O segundo devido ao teor da revelação sobre o consume de uma droga proibida, cocaína, revelado por uma figura pública da praça, Proença de Carvalho e que era amigo íntimo da desdita. O terceiro pela revelação associada a que tal consumo de cocaína atingiria pelo menos o marido notável e também já falecido.
O quarto e por último a indicação dos amigos do peito da desdita e que conviviam com a mesma: Fernanda Câncio, José Sócrates, entre outros, como seja a cabeleireira Marina Cruz que lamenta a revelação acerca do mau hábito da amiga falecida.
O comentário à notícia insere-se por isso já aqui: deverá um jornal revelar assim um pormenor da vida privada de uma figura pública, como seja o abuso no consumo de drogas ilícitas? A dita cabeleireira diz que tal "mancha a imagem de qualquer um", mormente de uma pessoa falecida.
Sendo verdade, a verdade pode libertar e por isso a mancha é muito, mas muito relativa porque pode destinar-se também a permitir uma compreensão da desdita que atingiu a referida jornalista.
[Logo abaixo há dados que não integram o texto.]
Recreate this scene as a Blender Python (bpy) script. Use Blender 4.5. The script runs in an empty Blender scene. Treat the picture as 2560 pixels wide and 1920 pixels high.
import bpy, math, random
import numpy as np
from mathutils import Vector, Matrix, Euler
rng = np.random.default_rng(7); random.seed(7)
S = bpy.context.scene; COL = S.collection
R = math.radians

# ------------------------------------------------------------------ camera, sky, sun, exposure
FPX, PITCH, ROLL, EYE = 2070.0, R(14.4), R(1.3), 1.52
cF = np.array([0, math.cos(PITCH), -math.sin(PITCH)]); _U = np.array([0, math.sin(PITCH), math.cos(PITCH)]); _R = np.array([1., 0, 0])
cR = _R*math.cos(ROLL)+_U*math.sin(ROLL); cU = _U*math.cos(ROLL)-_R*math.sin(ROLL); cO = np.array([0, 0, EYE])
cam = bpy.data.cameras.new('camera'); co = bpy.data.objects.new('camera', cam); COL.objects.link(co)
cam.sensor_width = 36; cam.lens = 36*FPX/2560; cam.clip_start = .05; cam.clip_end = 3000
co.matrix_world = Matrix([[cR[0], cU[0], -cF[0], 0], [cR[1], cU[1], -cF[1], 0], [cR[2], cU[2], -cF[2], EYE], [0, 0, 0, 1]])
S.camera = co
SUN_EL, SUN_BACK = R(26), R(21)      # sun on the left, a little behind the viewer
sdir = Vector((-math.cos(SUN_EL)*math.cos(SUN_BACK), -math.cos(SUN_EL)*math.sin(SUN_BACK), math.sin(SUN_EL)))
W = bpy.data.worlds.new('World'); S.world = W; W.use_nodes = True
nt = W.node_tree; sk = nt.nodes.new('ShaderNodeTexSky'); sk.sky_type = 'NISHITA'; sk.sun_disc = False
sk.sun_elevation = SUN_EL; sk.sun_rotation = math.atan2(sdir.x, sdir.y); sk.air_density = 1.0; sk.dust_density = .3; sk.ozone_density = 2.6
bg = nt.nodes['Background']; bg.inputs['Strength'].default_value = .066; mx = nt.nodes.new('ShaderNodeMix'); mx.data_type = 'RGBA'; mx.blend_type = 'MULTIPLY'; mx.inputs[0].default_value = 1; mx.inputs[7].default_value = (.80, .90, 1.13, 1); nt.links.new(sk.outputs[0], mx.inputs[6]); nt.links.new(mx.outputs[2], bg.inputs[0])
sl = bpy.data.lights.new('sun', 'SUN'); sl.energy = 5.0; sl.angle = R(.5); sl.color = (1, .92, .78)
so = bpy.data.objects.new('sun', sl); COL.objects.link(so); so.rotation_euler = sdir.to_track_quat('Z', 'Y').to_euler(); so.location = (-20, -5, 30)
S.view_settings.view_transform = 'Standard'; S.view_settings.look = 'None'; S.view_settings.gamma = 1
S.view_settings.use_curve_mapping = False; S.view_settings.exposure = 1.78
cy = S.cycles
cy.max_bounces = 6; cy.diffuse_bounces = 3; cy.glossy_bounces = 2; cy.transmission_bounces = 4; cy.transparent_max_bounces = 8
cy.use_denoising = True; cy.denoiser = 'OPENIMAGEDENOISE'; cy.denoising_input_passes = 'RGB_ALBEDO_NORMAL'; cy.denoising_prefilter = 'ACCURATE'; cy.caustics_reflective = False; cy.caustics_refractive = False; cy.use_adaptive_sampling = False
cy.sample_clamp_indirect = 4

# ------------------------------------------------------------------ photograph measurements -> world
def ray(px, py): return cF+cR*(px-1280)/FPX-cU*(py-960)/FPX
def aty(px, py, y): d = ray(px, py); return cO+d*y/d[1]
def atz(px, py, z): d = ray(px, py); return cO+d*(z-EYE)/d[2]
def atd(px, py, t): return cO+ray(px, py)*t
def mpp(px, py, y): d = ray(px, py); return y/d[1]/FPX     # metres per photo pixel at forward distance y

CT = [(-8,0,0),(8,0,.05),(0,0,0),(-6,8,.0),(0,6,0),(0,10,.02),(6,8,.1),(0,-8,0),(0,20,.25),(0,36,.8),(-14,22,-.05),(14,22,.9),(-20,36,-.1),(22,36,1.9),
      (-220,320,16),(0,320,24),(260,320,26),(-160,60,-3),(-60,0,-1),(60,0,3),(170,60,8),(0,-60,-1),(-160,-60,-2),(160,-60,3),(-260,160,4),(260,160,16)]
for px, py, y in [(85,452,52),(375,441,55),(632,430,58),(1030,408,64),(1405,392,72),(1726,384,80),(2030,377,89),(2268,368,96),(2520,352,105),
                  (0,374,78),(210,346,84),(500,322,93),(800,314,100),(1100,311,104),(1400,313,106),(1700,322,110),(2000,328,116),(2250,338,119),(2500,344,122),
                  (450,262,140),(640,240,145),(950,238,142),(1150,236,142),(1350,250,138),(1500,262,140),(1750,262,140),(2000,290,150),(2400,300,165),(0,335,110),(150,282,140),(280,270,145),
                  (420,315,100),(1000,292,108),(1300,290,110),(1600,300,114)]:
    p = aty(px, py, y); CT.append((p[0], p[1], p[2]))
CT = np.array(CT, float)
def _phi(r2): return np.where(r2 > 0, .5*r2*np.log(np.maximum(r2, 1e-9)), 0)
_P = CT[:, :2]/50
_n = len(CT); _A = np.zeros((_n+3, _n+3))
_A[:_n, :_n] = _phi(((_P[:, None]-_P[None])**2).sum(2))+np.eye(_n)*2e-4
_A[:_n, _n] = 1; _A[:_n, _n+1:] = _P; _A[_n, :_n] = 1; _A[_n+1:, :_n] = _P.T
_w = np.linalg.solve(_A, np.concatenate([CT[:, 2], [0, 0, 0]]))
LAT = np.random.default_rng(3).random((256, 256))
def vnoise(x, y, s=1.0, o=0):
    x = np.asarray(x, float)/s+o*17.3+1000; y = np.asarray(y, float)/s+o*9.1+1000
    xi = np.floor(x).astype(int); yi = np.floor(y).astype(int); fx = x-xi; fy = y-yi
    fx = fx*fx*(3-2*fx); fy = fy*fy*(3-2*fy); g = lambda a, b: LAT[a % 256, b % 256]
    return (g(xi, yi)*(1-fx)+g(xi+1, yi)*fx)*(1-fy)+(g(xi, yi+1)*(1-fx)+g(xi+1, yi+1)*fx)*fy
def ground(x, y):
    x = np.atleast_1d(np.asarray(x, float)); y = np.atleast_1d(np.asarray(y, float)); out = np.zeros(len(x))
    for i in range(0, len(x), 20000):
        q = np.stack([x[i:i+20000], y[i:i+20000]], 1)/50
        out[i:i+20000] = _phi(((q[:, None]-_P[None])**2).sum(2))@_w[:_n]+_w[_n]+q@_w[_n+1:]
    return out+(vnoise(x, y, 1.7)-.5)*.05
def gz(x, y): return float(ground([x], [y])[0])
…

Não será uma revelação cruel, nesse sentido, mas sim uma explicação bem humana para a tragédia pessoal e que por isso não contém a virtualidade de manchar a imagem.
Por outro lado a questão pode e deve colocar-se noutros termos: deverá um jornal revelar esses vícios privados de figuras públicas que se apresentam como cheias de virtudes e moralmente impolutas?
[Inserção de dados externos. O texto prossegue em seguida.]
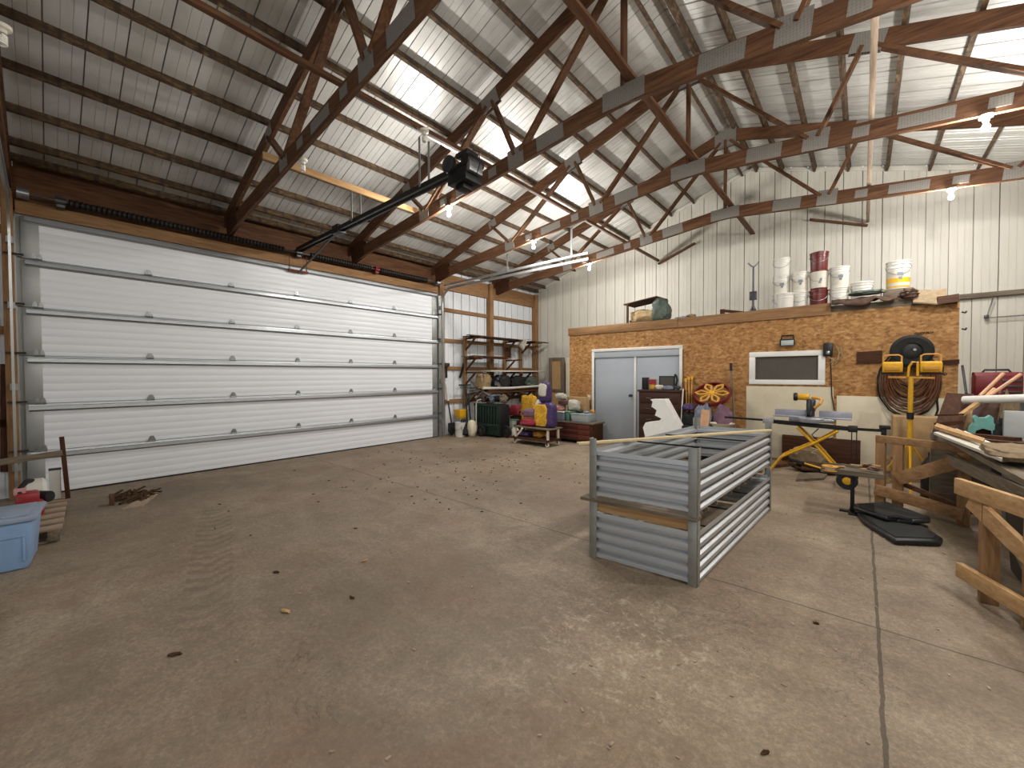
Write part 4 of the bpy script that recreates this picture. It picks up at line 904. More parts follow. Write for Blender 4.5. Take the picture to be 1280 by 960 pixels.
MB().lathe([(0, -.09), (.13, -.09), (.16, -.06), (.16, .05), (.13, .08), (0, .08)], (BX-.25, BY+.02, BZ+.165), 24, 'Y').build('fan_housing', 'white_plastic', t)
b = MB(); b.box((BX+.02, BY-.03, BZ+.16), (.2, .16, .17), .03); b.box((BX+.06, BY+.02, BZ+.08), (.13, .12, .16), .03); b.build('engine_cover', 'red_plastic', t)
MB().tube([(BX-.1, BY+.02, BZ+.15), (BX-.02, BY+.12, BZ+.16)], .07, 14, rs=[.075, .055]).build('outlet', 'black_plastic', t)
MB().tube([(BX+.05, BY-.08, BZ+.24), (BX+.02, BY-.07, BZ+.30), (BX-.1, BY-.03, BZ+.335), (BX-.22, BY, BZ+.31)], .022, 10).build('handle', 'black_rubber', t)
MB().box((BX+.0, BY-.08, BZ+.26), (.12, .08, .07), .015).build('fuel_cap', 'pink_bag', t)
tag(MB().tube([(1.74, -.28, .175), (1.66, -.45, .17), (1.55, -.72, .17), (1.5, -.95, .17)], .042, 12).build('blower_tube', 'black_rubber'), 'black blower tube lying over the pallet at the left picture edge', 'tube')
a, c = Vector((1.050, 0.119, 0.837)), Vector((1.050, 0.156, 0.158)); c.z = .125
tag(MB().beam(a, c, .055, .04, (0, 1, 0), .003).build('timber_stake', 'dark_wood_Z'), 'dark brown timber stake standing upright on the pallet before the white door', 'stake')
a, c = Vector((1.090, -0.320, 0.622)), Vector((1.090, 0.121, 0.659)); d = (c-a)
tag(MB().beam(a - d*1.2, c, .03, .065, bev=.003).build('grey_plank', 'grey_wood_Y'), 'grey plank held level against the dark stake at the left edge', 'plank')
tag(MB().bb((1.05, -.75, .125), (1.11, -.70, .60), .003).build('timber_stake', 'grey_wood_Z'), 'second stake carrying the grey plank just outside the picture', 'stake')
t = thing('downspout_piece', 'white ribbed downspout piece standing behind the blower', 'pipe', (0.980, 0.065, 0.174))
b = MB(); p = Vector((0.980, 0.062, 0.341)); b.bb((p.x-.04, p.y-.045, .125), (p.x+.04, p.y+.045, .46), .012)
for k in range(4): b.bb((p.x+.038, p.y-.04+.022*k, .13), (p.x+.046, p.y-.03+.022*k, .45))
b.build('pipe', 'white_plastic', t); MB().bb((p.x-.045, p.y-.05, .46), (p.x+.045, p.y+.05, .475), .004).build('rim', 'black_plastic', t)
# debris in front of the door
rnd = random.Random(12)
b = MB()
for k in range(70):
    a = rnd.uniform(0, 6.28); r_ = rnd.random()**.7; x, y = 1.02 + .34*r_*math.cos(a), .72 + .22*r_*math.sin(a); L_ = rnd.uniform(.02, .09); an = rnd.uniform(0, 3.1)
    b.beam((x-L_*math.cos(an), y-L_*math.sin(an), .012), (x+L_*math.cos(an), y+L_*math.sin(an), .012+rnd.uniform(0, .04)), .025, .016)
tag(b.build('bark_litter', 'bark'), 'scattered bark litter on the concrete before the white door', 'bark', kind='stuff')
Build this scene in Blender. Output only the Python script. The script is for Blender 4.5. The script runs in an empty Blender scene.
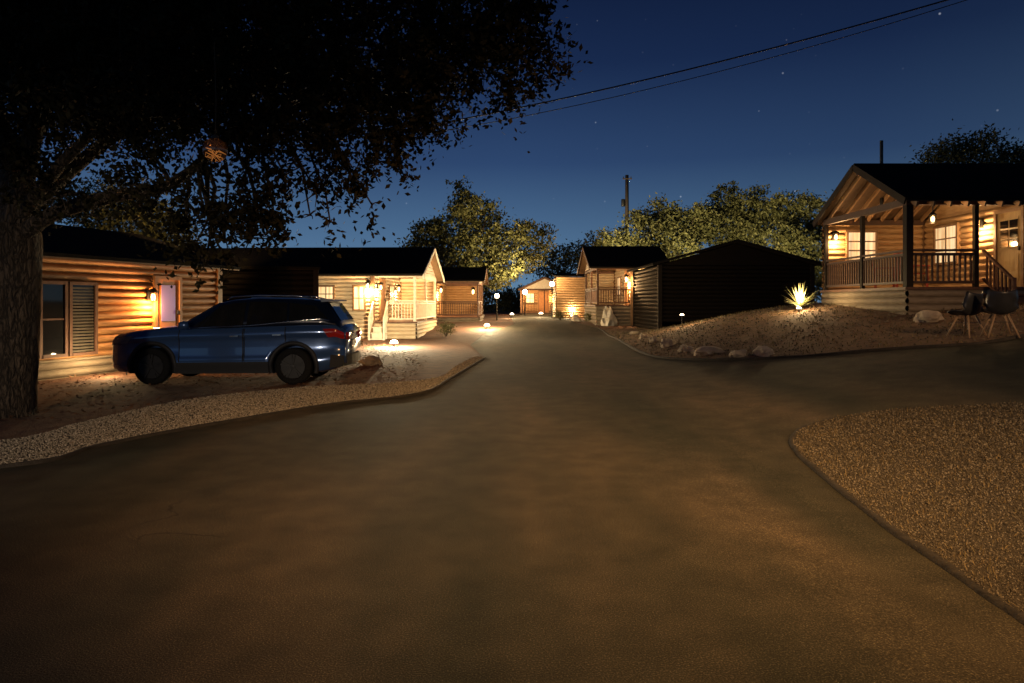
import bpy, bmesh, math, random
import numpy as np
from mathutils import Vector, Matrix, geometry, noise
random.seed(7); rng=np.random.default_rng(7)
S=bpy.context.scene; C=S.collection
PI=math.pi
F=683.0; HY=303.0; EH=1.6
def W(px,py,Y): return Vector(((px-512)*Y/F, Y, EH+(HY-py)*Y/F))
def sstep(a,b,x):
    t=np.clip((x-a)/(b-a),0,1); return t*t*(3-2*t)
def sp(x,k=2.2): return np.logaddexp(0,k*x)/k
def T(x,y):
    zf=.5*sstep(29,40,y)
    zr=.16*(sp(x-3.2)-sp(x-13))*(1-sstep(26,37,y))
    b=.5*np.exp(-((x-9)**2/18+(y-22)**2/30))
    return zf+zr+b
def Tz(x,y): return float(T(np.float64(x),np.float64(y)))
def P(px,py):
    Y=np.arange(1.5,140,.03); x=(px-512)*Y/F; z=EH+(HY-py)*Y/F
    i=np.argmax(z<=T(x,Y)); return (float(x[i]),float(Y[i]))
def smooth(pts,n=6):
    out=[]
    for i in range(len(pts)-1):
        p0=Vector(pts[max(i-1,0)]);p1=Vector(pts[i]);p2=Vector(pts[i+1]);p3=Vector(pts[min(i+2,len(pts)-1)])
        for k in range(n):
            t=k/n
            out.append(.5*((2*p1)+(p2-p0)*t+(2*p0-5*p1+4*p2-p3)*t*t+(3*p1-p0-3*p2+p3)*t**3))
    out.append(Vector(pts[-1])); return out

# ------------------------------------------------------------ materials
def nodes(name):
    m=bpy.data.materials.new(name); m.use_nodes=True
    nt=m.node_tree; return m,nt,nt.nodes['Principled BSDF']
def ramp(nt,fac,stops):
    r=nt.nodes.new('ShaderNodeValToRGB'); e=r.color_ramp.elements
    while len(e)<len(stops): e.new(.5)
    for k,(p,c) in enumerate(stops): e[k].position=p; e[k].color=(*c,1)
    nt.links.new(fac,r.inputs[0]); return r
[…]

É esta a questão fulcral do assunto.
Se por acaso uma figura pública de grande relevo nacional, com grande poder de influência na gestão da coisa pública que afecta os demais cidadãos for um viciado em cocaína ou pelo menos um consumidor ocasional mas habitual, deverá um jornal revelar tal coisa, como o fez Proença de Carvalho à autora da biografia?
É essa a questão. Por mim, a resposta é sim, inequivocamente. E esperar pela reacção química. O assunto nesse caso extravasa a simples vida pessoal e privada e passa a ser de interesse público conhecê-lo, ainda que tal não seja relevante em modo penal. O consumo de drogas foi despenalizado há uns anos, transformado em ilícito administrativo punido com coimas, como se fosse uma contravenção estradal.
Porém, o seu efeito imediato na opinião pública, em casos que tais, será inevitavelmente o de "manchar a imagem". E se a mesma já estiver irremediavelmente manchada?